───── Provided data ─────

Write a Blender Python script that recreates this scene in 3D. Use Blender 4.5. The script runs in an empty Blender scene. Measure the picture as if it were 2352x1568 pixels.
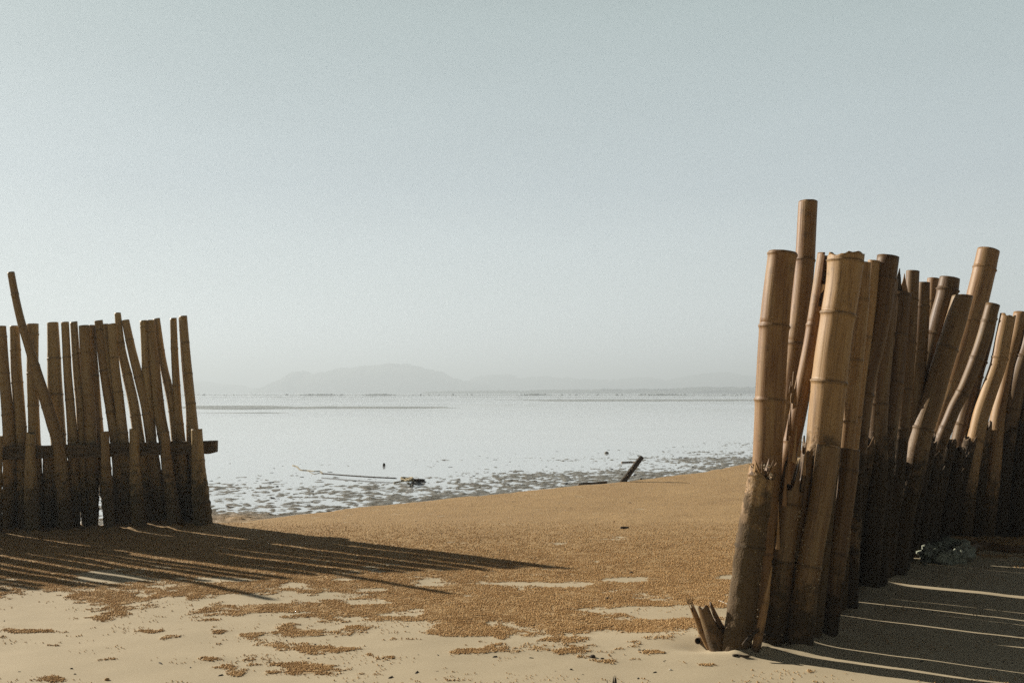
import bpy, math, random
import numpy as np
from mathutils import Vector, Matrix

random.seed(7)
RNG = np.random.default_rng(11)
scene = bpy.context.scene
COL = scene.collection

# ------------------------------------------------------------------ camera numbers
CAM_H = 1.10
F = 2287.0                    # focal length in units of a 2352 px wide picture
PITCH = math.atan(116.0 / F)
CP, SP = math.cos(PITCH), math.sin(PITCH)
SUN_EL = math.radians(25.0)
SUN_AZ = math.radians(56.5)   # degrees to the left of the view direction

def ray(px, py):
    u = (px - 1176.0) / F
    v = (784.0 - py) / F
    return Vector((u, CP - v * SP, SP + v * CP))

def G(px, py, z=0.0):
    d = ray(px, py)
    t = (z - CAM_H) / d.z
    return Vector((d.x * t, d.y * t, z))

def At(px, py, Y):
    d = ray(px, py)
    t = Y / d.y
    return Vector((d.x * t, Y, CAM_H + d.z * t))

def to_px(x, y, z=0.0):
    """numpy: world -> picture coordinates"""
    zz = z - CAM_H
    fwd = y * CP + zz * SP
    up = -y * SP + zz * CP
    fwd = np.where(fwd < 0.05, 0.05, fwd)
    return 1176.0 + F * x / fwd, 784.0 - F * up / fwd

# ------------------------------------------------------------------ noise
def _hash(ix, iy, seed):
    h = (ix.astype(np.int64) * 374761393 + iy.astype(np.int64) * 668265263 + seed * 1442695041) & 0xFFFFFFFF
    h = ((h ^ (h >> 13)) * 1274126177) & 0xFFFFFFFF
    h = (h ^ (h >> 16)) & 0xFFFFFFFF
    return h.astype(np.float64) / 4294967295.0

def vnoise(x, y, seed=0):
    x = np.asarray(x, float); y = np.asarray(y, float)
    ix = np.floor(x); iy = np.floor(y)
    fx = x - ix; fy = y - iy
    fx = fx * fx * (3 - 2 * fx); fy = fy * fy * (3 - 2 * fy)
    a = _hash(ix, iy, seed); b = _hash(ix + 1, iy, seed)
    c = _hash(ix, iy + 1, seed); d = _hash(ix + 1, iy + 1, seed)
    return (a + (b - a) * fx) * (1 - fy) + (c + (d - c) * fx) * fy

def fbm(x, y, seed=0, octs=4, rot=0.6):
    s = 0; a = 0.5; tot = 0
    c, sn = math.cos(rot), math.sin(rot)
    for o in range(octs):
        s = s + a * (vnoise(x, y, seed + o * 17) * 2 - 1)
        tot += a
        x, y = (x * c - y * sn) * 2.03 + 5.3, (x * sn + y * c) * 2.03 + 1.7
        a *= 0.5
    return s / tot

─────

Problem statement ▸
Transcribe the whole listing exactly. Pictures stay out of your copy.

Result for this task ▸
Write a Blender Python script that recreates this scene in 3D. Use Blender 4.5. The script runs in an empty Blender scene. Measure the picture as if it were 2352x1568 pixels.
import bpy, math, random
import numpy as np
from mathutils import Vector, Matrix

random.seed(7)
RNG = np.random.default_rng(11)
scene = bpy.context.scene
COL = scene.collection

# ------------------------------------------------------------------ camera numbers
CAM_H = 1.10
F = 2287.0                    # focal length in units of a 2352 px wide picture
PITCH = math.atan(116.0 / F)
CP, SP = math.cos(PITCH), math.sin(PITCH)
SUN_EL = math.radians(25.0)
SUN_AZ = math.radians(56.5)   # degrees to the left of the view direction

def ray(px, py):
    u = (px - 1176.0) / F
    v = (784.0 - py) / F
    return Vector((u, CP - v * SP, SP + v * CP))

def G(px, py, z=0.0):
    d = ray(px, py)
    t = (z - CAM_H) / d.z
    return Vector((d.x * t, d.y * t, z))

def At(px, py, Y):
    d = ray(px, py)
    t = Y / d.y
    return Vector((d.x * t, Y, CAM_H + d.z * t))

def to_px(x, y, z=0.0):
    """numpy: world -> picture coordinates"""
    zz = z - CAM_H
    fwd = y * CP + zz * SP
    up = -y * SP + zz * CP
    fwd = np.where(fwd < 0.05, 0.05, fwd)
    return 1176.0 + F * x / fwd, 784.0 - F * up / fwd

# ------------------------------------------------------------------ noise
def _hash(ix, iy, seed):
    h = (ix.astype(np.int64) * 374761393 + iy.astype(np.int64) * 668265263 + seed * 1442695041) & 0xFFFFFFFF
    h = ((h ^ (h >> 13)) * 1274126177) & 0xFFFFFFFF
    h = (h ^ (h >> 16)) & 0xFFFFFFFF
    return h.astype(np.float64) / 4294967295.0

def vnoise(x, y, seed=0):
    x = np.asarray(x, float); y = np.asarray(y, float)
    ix = np.floor(x); iy = np.floor(y)
    fx = x - ix; fy = y - iy
    fx = fx * fx * (3 - 2 * fx); fy = fy * fy * (3 - 2 * fy)
    a = _hash(ix, iy, seed); b = _hash(ix + 1, iy, seed)
    c = _hash(ix, iy + 1, seed); d = _hash(ix + 1, iy + 1, seed)
    return (a + (b - a) * fx) * (1 - fy) + (c + (d - c) * fx) * fy

def fbm(x, y, seed=0, octs=4, rot=0.6):
    s = 0; a = 0.5; tot = 0
    c, sn = math.cos(rot), math.sin(rot)
    for o in range(octs):
        s = s + a * (vnoise(x, y, seed + o * 17) * 2 - 1)
        tot += a
        x, y = (x * c - y * sn) * 2.03 + 5.3, (x * sn + y * c) * 2.03 + 1.7
        a *= 0.5
    return s / tot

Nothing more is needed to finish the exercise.